Abstract

This paper will examine excerpts from a range of Alan Sillitoe’s prose fiction, Saturday Night and Sunday Morning (1958) and short stories from the collection The Loneliness of the Long-Distance Runner (1958), via a comparative exploration of the texts’ representations of Midlands English demotic. The narrative discourse traces a link between the experience of the Midlands English working classes represented and the demotic language they speak; the narrators have voices redolent of registers rooted in 1950s English working-class life. The texts also contain different methods of representing their protagonists’ consciousness through the demotic idiolects that they speak. Sillitoe’s is a novelistic discourse which refuses to normalise itself to accord with the conventions of classic realism, and as such prefigures the ambitions of many contemporary writers who incline their narrative voices towards the oral – asserting the right of a character’s dialect/idiolect to be the principal register of the narrative.

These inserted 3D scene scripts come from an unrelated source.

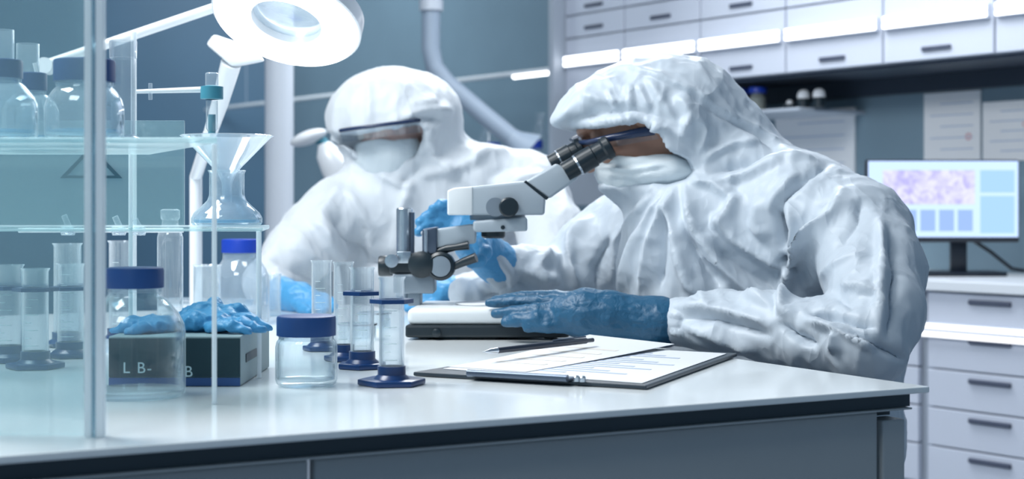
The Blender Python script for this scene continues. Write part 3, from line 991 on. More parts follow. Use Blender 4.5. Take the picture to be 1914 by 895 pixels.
o = skin_mesh('rubber_glove', V, Q, M['glove_light'], None, gp(400, 1.87, 0))
tag(o, 'crumpled blue rubber glove on the right half of the dark box', 'glove', 'gloves on the dark box')
L = [([gp(252, 1.84, .004), gp(290, 1.85, .008), gp(318, 1.86, .008)], [.010, .020, .016], .01, ((0, 0, 1), .5))]
for (a, b, c) in (((262, 1.845, .006), (240, 1.84, .007), (216, 1.835, .002)), ((270, 1.865, .007), (246, 1.868, .010), (226, 1.87, .002)), ((280, 1.83, .006), (262, 1.815, .007), (240, 1.81, .002))):
    L.append(([gp(*a), gp(*b), gp(*c)], [.010, .008, .006], .006, ((0, 0, 1), .7)))
V, Q = glove_blob('', '', '', L, .0024, None, (-.52, 1.79, bt - .002), (-.39, 1.92, bt + .04), .003, 9)
V[:, 2] = np.maximum(V[:, 2], bt)
o = skin_mesh('rubber_glove', V, Q, M['glove_light'], None, gp(280, 1.85, 0))
tag(o, 'flat blue rubber glove on the dark box seen through the large bottle', 'glove', 'gloves on the dark box')

# ------------------------------------------------------------------ clipboard, sheets and pen
def tp(px, py, z=0.0):
    d = TD(py)
    return Vector(((px - CX) * d / F, d, TZ + z))


cb = [tp(772, 703), tp(1208, 729), tp(1378, 667), tp(1105, 652), tp(960, 655)]
cb = [tp(772, 703), tp(1208, 729), tp(1378, 667), tp(1085, 651)]
c0 = sum(cb, Vector()) / 4
t = thing('clipboard', 'dark clipboard with papers lying on the worktop in front of the gloved hand', 'clipboard', c0)
up = Vector((0, 0, .0005))
MB().prism([q + up for q in cb], (0, 0, .005), .0015).build('board', M['board'], t, smooth=False)
a, b = tp(876, 711), tp(1062, 722)
ex = (b - a).normalized(); ey = Vector((-ex.y, ex.x, 0))
MB().box((a + b) / 2 + ey * .012 + Vector((0, 0, .0072)), ((b - a).length, .026, .004), rotz(math.atan2(ex.y, ex.x)), .0015).build('clip_plate', M['steel_dark'], t, smooth=False)
MB().tube([a + Vector((0, 0, .0095)) - ey * .002, b + Vector((0, 0, .0095)) - ey * .002], .0045, 14).build('clip_bar', M['steel_dark'], t)
for q in (b + ex * .008, b + ex * .016):
    MB().lathe(q + ey * .006 + Vector((0, 0, .0056)), [(0, 0), (.004, 0), (.004, .005), (.0025, .007), (0, .007)], 20).build('rivet', M['steel'], t)


def sheet(corners, z, label, curl=0.0, thick=.0006, lines=None, mat='paper', n=14, mark='print'):
    A, B, C, D = corners
    o = sum(corners, Vector()) / 4
    t = thing('paper_sheet', label, 'paper', o, 'papers on the clipboard')
    mb = MB()
    def P(u, v, dz=0.0):
        p = A.lerp(B, u).lerp(D.lerp(C, u), v)
        return p + Vector((0, 0, z + dz + curl * (v ** 2) * (1 - u * .6)))
    top = [[P(i / n, j / n, thick) for j in range(n + 1)] for i in range(n + 1)]
    bot = [[P(i / n, j / n) for j in range(n + 1)] for i in range(n + 1)]
    m = n + 1
    vs = [q for r in top for q in r] + [q for r in bot for q in r]
    fs = []
    for i in range(n):
        for j in range(n):
            fs.append((i * m + j, (i + 1) * m + j, (i + 1) * m + j + 1, i * m + j + 1))
            k = m * m
            fs.append((k + i * m + j, k + i * m + j + 1, k + (i + 1) * m + j + 1, k + (i + 1) * m + j))
    for i in range(n):
        for (x0, y0, x1, y1) in ((i, 0, i + 1, 0), (n, i, n, i + 1), (i + 1, n, i, n), (0, i + 1, 0, i)):
            fs.append((x0 * m + y0, m * m + x0 * m + y0, m * m + x1 * m + y1, x1 * m + y1))
    mb.add(vs, fs).build('sheet', M[mat], t, angle=60)
    if lines:
        mb = MB()
        for (u0, u1, v, wd) in lines:
            q = [P(u0, v, thick + .0002), P(u1, v, thick + .0002), P(u1, v + wd, thick + .0002), P(u0, v + wd, thick + .0002)]
            mb.prism(q, (0, 0, .0002))
        mb.build('printed_lines', M[mark], t, smooth=False)
    return t


def inset(c, u, v): return c[0].lerp(c[1], u).lerp(c[3].lerp(c[2], u), v)
pc = [inset(cb, .05, .10), inset(cb, .97, .03), inset(cb, .96, .95), inset(cb, .06, .97)]
sheet(pc, .0058, 'printed white sheet clamped flat under the dark pen on the clipboard', lines=[(.1 if k % 3 else .25, .55 + .4 * ((k * 37) % 10) / 10, .12 + k * .055, .022) for k in range(14)])
pc2 = [inset(cb, .04, .14), inset(cb, .42, .12), inset(cb, .60, 1.02), inset(cb, .06, 1.0)]
sheet(pc2, .0068, 'loose cream sheet lying on the left half of the clipboard, its far corner curled up', curl=.014, lines=[(.2, .8, .2 + k * .12, .03) for k in range(5)], mark='print_warm')

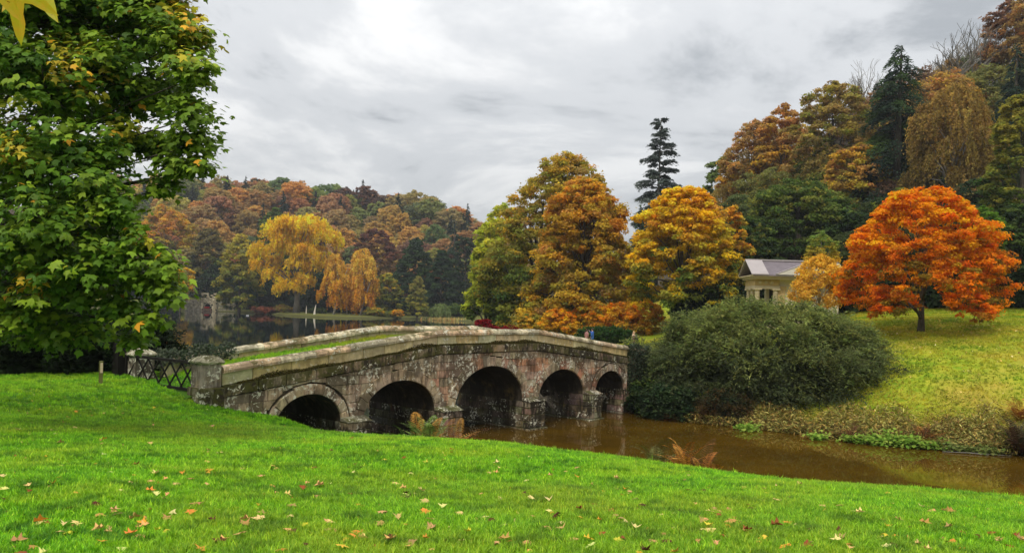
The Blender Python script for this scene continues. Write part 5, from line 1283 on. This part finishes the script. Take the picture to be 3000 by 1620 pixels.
m = MB(); m.tube([(-.3, .0, .12), (-.1, 0, .05), (0.0, 0, .02), (.04, 0, .035)], [.006, .004, .003, .001], 6); m.build('stem', M_BARK, t)
# ------------------------------------------------------------------ lawn grass
def mat_grass():
    m, t = newmat('grass_blade'); N = NT(t)
    g = N.n('ShaderNodeNewGeometry').outputs['Position']; oi = N.n('ShaderNodeObjectInfo').outputs['Random']
    a = N.n('ShaderNodeAttribute', attribute_name='col').outputs['Color']
    big = N.noise(g, .55, 4, .6); b2 = N.noise(g, 2.4, 3, .6)
    c = N.mix(N.ramp(oi, [(0.0, 0.0), (0.5, 0.35), (1.0, 1.0)]), (0.085, 0.31, 0.006), (0.40, 0.80, 0.02))
    c = N.mix(N.ramp(big, [(0.42, 0.0), (0.64, 0.8)]), c, (0.36, 0.54, 0.02))
    c = N.mix(N.ramp(b2, [(0.36, 0.75), (0.50, 0.0)]), c, (0.045, 0.17, 0.008))
    c = N.mix(N.ramp(N.noise(g, .16, 3, .55), [(0.52, 0.0), (0.70, 0.35)]), c, (0.26, .33, .03))
    c = N.mix(1.0, a, c, 'MULTIPLY')
    # the yellower turf of the far lawn beyond the river
    y = N.n('ShaderNodeSeparateXYZ', {0: g}).outputs[1]
    far = N.mix(N.ramp(N.noise(g, .35, 5, .65), [(.38, 0.0), (.62, 1.0)]), (0.21, 0.36, 0.012), (0.60, 0.52, 0.035))
    far = N.mix(1.0, far, N.mix(oi, (.6, .6, .6), (1.2, 1.2, 1.2)), 'MULTIPLY')
    c = N.mix(N.ramp(N.math('DIVIDE', y, 60.0), [(0.5, 0.0), (0.54, 1.0)]), c, far)
    p = N.n('ShaderNodeBsdfPrincipled', {'Base Color': c, 'Roughness': .55, 'Specular IOR Level': .3}); tr = N.n('ShaderNodeBsdfTranslucent', {'Color': c})
    N.out(N.n('ShaderNodeMixShader', {0: .4, 1: p.outputs[0], 2: tr.outputs[0]}).outputs[0])
    return m
M_GRASS = mat_grass()
tuft_col = bpy.data.collections.new('tufts')
for i in range(5):
    rs = np.random.RandomState(700 + i); Vv, Fc, Cc = [], [], []
    for b in range(16):
        a = rs.uniform(0, 6.28); r0 = abs(rs.normal()) * .028; x0, y0 = math.cos(a) * r0, math.sin(a) * r0; h = rs.uniform(.45, 1.0) * .075; la = rs.uniform(0, 6.28); ln = rs.uniform(.2, 1.1) * h
        wv = rs.uniform(.0022, .0042); ox, oy = -math.sin(la) * wv, math.cos(la) * wv; n0 = len(Vv); dr = rs.uniform(-.2, .35)
        Vv += [(x0 - ox, y0 - oy, -.01), (x0 + ox, y0 + oy, -.01), (x0 + math.cos(la) * ln * .4 + ox * .9, y0 + math.sin(la) * ln * .4 + oy * .9, h * .62), (x0 + math.cos(la) * ln * .4 - ox * .9, y0 + math.sin(la) * ln * .4 - oy * .9, h * .62), (x0 + math.cos(la) * ln, y0 + math.sin(la) * ln, h * (1 - dr * .5))]
        Fc += [[n0, n0 + 1, n0 + 2, n0 + 3], [n0 + 3, n0 + 2, n0 + 4]]
        cc = rs.uniform(.7, 1.3) * np.array([1, 1, 1]) * (np.array([1.7, 1.25, 2.2]) if rs.rand() < .10 else 1); Cc += [np.clip(cc, 0, 2)] * 5
    o = bpy.data.objects.new('tuft', mesh_np('tuft', np.array(Vv), Fc, None, np.array(Cc), mat=M_GRASS)); tuft_col.objects.link(o)
def make_field(name, pts, scl, label):
    rs = np.random.RandomState(710); n = len(pts)
    me = bpy.data.meshes.new(name); me.vertices.add(n); me.vertices.foreach_set('co', np.asarray(pts, np.float32).ravel())
    A = me.attributes.new('rot', 'FLOAT_VECTOR', 'POINT'); A.data.foreach_set('vector', np.c_[rs.normal(size=n) * .15, rs.normal(size=n) * .15, rs.uniform(0, 6.28, n)].astype(np.float32).ravel())
    B = me.attributes.new('scl', 'FLOAT', 'POINT'); B.data.foreach_set('value', scl.astype(np.float32)); me.update()
    o = link(name, me); tag(o, label, 'grass', kind='stuff')
    ng = bpy.data.node_groups.new(name, 'GeometryNodeTree'); ng.interface.new_socket('Geometry', in_out='INPUT', socket_type='NodeSocketGeometry'); ng.interface.new_socket('Geometry', in_out='OUTPUT', socket_type='NodeSocketGeometry')
    N_ = ng.nodes; gi = N_.new('NodeGroupInput'); go = N_.new('NodeGroupOutput')
    ip = N_.new('GeometryNodeInstanceOnPoints'); ci = N_.new('GeometryNodeCollectionInfo'); ci.inputs[0].default_value = tuft_col; ci.inputs[1].default_value = True; ci.inputs[2].default_value = True
    ra = N_.new('GeometryNodeInputNamedAttribute'); ra.data_type = 'FLOAT_VECTOR'; ra.inputs[0].default_value = 'rot'
    sa = N_.new('GeometryNodeInputNamedAttribute'); sa.data_type = 'FLOAT'; sa.inputs[0].default_value = 'scl'
    ip.inputs['Pick Instance'].default_value = True
    L_ = ng.links; L_.new(gi.outputs[0], ip.inputs['Points']); L_.new(ci.outputs[0], ip.inputs['Instance']); L_.new(ra.outputs[0], ip.inputs['Rotation']); L_.new(sa.outputs[0], ip.inputs['Scale']); L_.new(ip.outputs[0], go.inputs[0])
    md = o.modifiers.new('tufts', 'NODES'); md.node_group = ng
    return o
def field_pts(rs, n, y0, y1, xf, keep):
    y = np.sqrt(rs.uniform(y0 ** 2, y1 ** 2, n)); x = rs.uniform(-1, 1, n) * (y * .70 + 1.5) if xf is None else rs.uniform(xf[0], xf[1], n)
    d = sdist(x, y); k = keep(x, y, d); x, y, d = x[k], y[k], d[k]
    return np.c_[x, y, height(x, y, d)]
rs = np.random.RandomState(720)
def kn(x, y, d):
    u = (x - BO.x) * BD.x + (y - BO.y) * BD.y; w = (x - BO.x) * BN.x + (y - BO.y) * BN.y
    onb = (u > UL - .8) & (u < 14) & (w > -.1) & (w < 4.1)
    return (d > .15) & ~onb & (y < 33) & ((w < 0) | (x < -8))
A = field_pts(rs, 60000, 4.3, 9.5, None, kn); B = field_pts(rs, 70000, 9.0, 17, None, kn); C = field_pts(rs, 46000, 16, 31, (-24, 3), kn)
pts = np.concatenate([A, B, C]); scl = np.concatenate([rs.uniform(.55, 1.15, len(A)), rs.uniform(.7, 1.3, len(B)), rs.uniform(.9, 1.5, len(C))])
Lg = field_pts(rs, 9000, 9, 24, None, lambda x, y, d: kn(x, y, d) & (d > 2.2) & (d < 4.6)); Lg = Lg[rs.rand(len(Lg)) < .35]
pts = np.concatenate([pts, Lg]); scl = np.concatenate([scl, rs.uniform(1.1, 1.8, len(Lg))])
make_field('lawn_grass', pts, scl, 'bright green mown grass of the near lawn')
def kf(x, y, d): return (d > .8) & (y > 28) & (x > 9 + (y < 60) * 3)
D = field_pts(rs, 90000, 29, 75, (6, 48), kf)
make_field('far_lawn_grass', D, rs.uniform(.9, 2.0, len(D)), 'yellowing grass of the lawn beyond the river')
u = rs.uniform(UL - .5, 6, 7000); w = rs.uniform(.35, 3.62, 7000)
E_ = np.array([list(bw(a, b, DZ(a) + .02)) for a, b in zip(u, w)])
make_field('bridge_grass', E_, rs.uniform(.7, 1.5, len(E_)), 'strip of bright grass growing along the bridge deck')
# ------------------------------------------------------------------ fallen leaves
def leafform(seed, curl, fold):
    rs = np.random.RandomState(seed); n = len(LOB); Vv = []
    for (x, y) in LOB:
        x += rs.uniform(-.06, .06); y += rs.uniform(-.06, .06); Vv.append((x * (1 - fold * .4), y, curl * (x * x * 1.6 + y * y) + fold * abs(x) * .9 + rs.uniform(-.04, .04)))
    Vv.append((0, 0, 0)); Fc = [(n, i, (i + 1) % n) for i in range(n)]
    return mesh_np('fallen_leaf', np.array(Vv), np.array(Fc), 3, np.ones((n + 1, 3)) * rs.uniform(.85, 1.1, (n + 1, 1)), mat=M_DRY)
FORMS = [('flat', leafform(1, .08, .1)), ('flat', leafform(2, -.15, .05)), ('curled', leafform(3, .4, .3)), ('curled', leafform(4, -.7, .2)), ('folded', leafform(5, .1, .7)), ('folded', leafform(6, -.2, -.8))]
LCOL = [('tan', (0.70, .40, .15)), ('pale yellow', (0.82, .66, .24)), ('orange', (0.78, .30, .05)), ('dark brown', (0.10, .04, .02)), ('red brown', (0.30, .08, .03)), ('yellow', (0.72, .55, .06)), ('golden brown', (0.46, .27, .09))]
LW = np.array([.24, .20, .15, .12, .09, .06, .14])
rs = np.random.RandomState(730); placed = 0
cand = []
while len(cand) < 300:
    px = rs.uniform(-20, 3020); py = 1130 + 500 * rs.uniform(0, 1) ** .75
    if px > 1000 and py < 1265 + (px - 1000) * .1 + 12: continue
    if px < 1000 and py < 1135 + max(0, px - 450) * .26: continue
    # walk down the ray until it meets the lawn
    a, b = ray(px, py); Yv = np.arange(4, 27, .06); Z = ZC - b * Yv; g = height(a * Yv, Yv); hit = np.where(Z < g + .03)[0]
    if len(hit) == 0: continue
    Yh = Yv[hit[0]]; x = a * Yh
    cand.append((px, py, x, Yh, g[hit[0]]))
for (px, py, x, y, z) in cand:
    ci = rs.choice(len(LCOL), p=LW); fi = rs.randint(6); nm, c = LCOL[ci]; fm, me = FORMS[fi]
    c = tuple(k_ * rs.uniform(.85, 1.15) for k_ in c)
    s_ = rs.uniform(.06, .125) * (1.0 if y < 12 else 1.1)
    o = link('fallen_leaf', me, None, None, (x, y, z + .045 + rs.uniform(0, .02)), c); o.rotation_euler = (rs.normal() * .22 - .05, rs.normal() * .22, rs.uniform(0, 6.28)); o.scale = (s_, s_, s_)
    dist = 'at the bottom edge' if y < 6.8 else 'low on the lawn' if y < 8.5 else 'halfway up the lawn' if y < 11.5 else 'high on the lawn'
    wh = ('below the near tree' if px < 300 else 'below the lattice gate' if px < 600 else 'below the first arch' if px < 1000 else 'below the second arch' if px < 1320 else 'below the middle arch' if px < 1570 else 'below the last arches' if px < 1900 else 'below the large shrub' if px < 2450 else 'below the orange maple')
    zw = 'small' if s_ < .078 else 'large' if s_ > .105 else 'medium sized'
    tag(o, '%s %s %s leaf %s %s' % (zw, fm, nm, dist, wh), 'leaf', '%s %s %s leaves %s %s' % (zw, fm, nm, dist, wh))
n = 420; x = rs.uniform(-12, 9, n); y = 5 + 15 * rs.uniform(0, 1, n) ** 1.3; k = (sdist(x, y) > 3.6) & (np.abs(x) < y * .68); x, y = x[k], y[k]; n = len(x)
V, Fc, C = lobed(np.c_[x, y, height(x, y) + .05], rs.normal(size=(n, 3)) * .22 + np.array([0, 0, 1]), rdir(rs, n), .072, pick(rs, [c for _, c in LCOL], n) * rs.uniform(.8, 1.2, (n, 1)), rs, .9)
o = link('scattered_leaves', mesh_np('scattered_leaves', V, Fc, 3, C, mat=M_DRY)); tag(o, 'the many smaller fallen leaves scattered thinly through the near lawn', 'leaves', kind='stuff')
n = 700; x = rs.uniform(2, 26, n); y = rs.uniform(17, 40, n); dd = sdist(x, y); k = (dd < -.1) & (rs.rand(n) < np.exp((dd + .1) / 1.1) + .06); x, y = x[k], y[k]; n = len(x)
o = link('floating_leaves', leaves_me('floating_leaves', np.c_[x, y, np.full(n, .008)], rs.normal(size=(n, 3)) * .03 + np.array([0, 0, 1]), pick(rs, [(.30, .19, .05), (.2, .11, .03), (.36, .28, .08)], n), .08, rs, M_DRY, .8)); tag(o, 'small fallen leaves floating on the brown river', 'leaves', kind='stuff')
n = 5200
x = rs.uniform(13, 50, n); y = rs.uniform(33, 72, n); k = (np.exp(-((x - 28) ** 2 / 90 + (y - 51) ** 2 / 60)) + .16) > rs.rand(n); x, y = x[k], y[k]; d = sdist(x, y); x, y = x[d > 1.2], y[d > 1.2]
scatter_leaves('leaf_litter', 'pale fallen leaves speckling the lawn under the orange maple', 'leaves', np.c_[x, y], [(0.75, .62, .25), (0.7, .45, .12), (0.6, .28, .06), (0.8, .72, .42)], .11, 731, .02, wid=.8)
n = 1900; x = rs.uniform(-14, 9, n); y = rs.uniform(6, 22, n); d = sdist(x, y); k = d > 3.2; P_ = np.c_[x[k], y[k]]
z = height(P_[:, 0], P_[:, 1]); Pn = np.c_[P_, z + .03]
o = link('leaf_fragments', leaves_me('leaf_fragments', Pn, rs.normal(size=(len(Pn), 3)) * .4 + np.array([0, 0, 1]), pick(rs, [c for _, c in LCOL], len(Pn)), .06, rs, M_DRY, .7)); tag(o, 'small broken bits of fallen leaf in the near grass', 'leaves', kind='stuff')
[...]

The paper will demonstrate this thesis through the ideas of Bakhtin, and through an analytical taxonomy derived from literary stylistics. It aims to propose a model which can be used to analyse and explore any fiction which has been labelled as ‘working-class’, and asserts that such an approach leads to a more principled characterisation of working-class fiction (based on its use of language) than current literary-critical discussions based simply on cultural/social context and biography.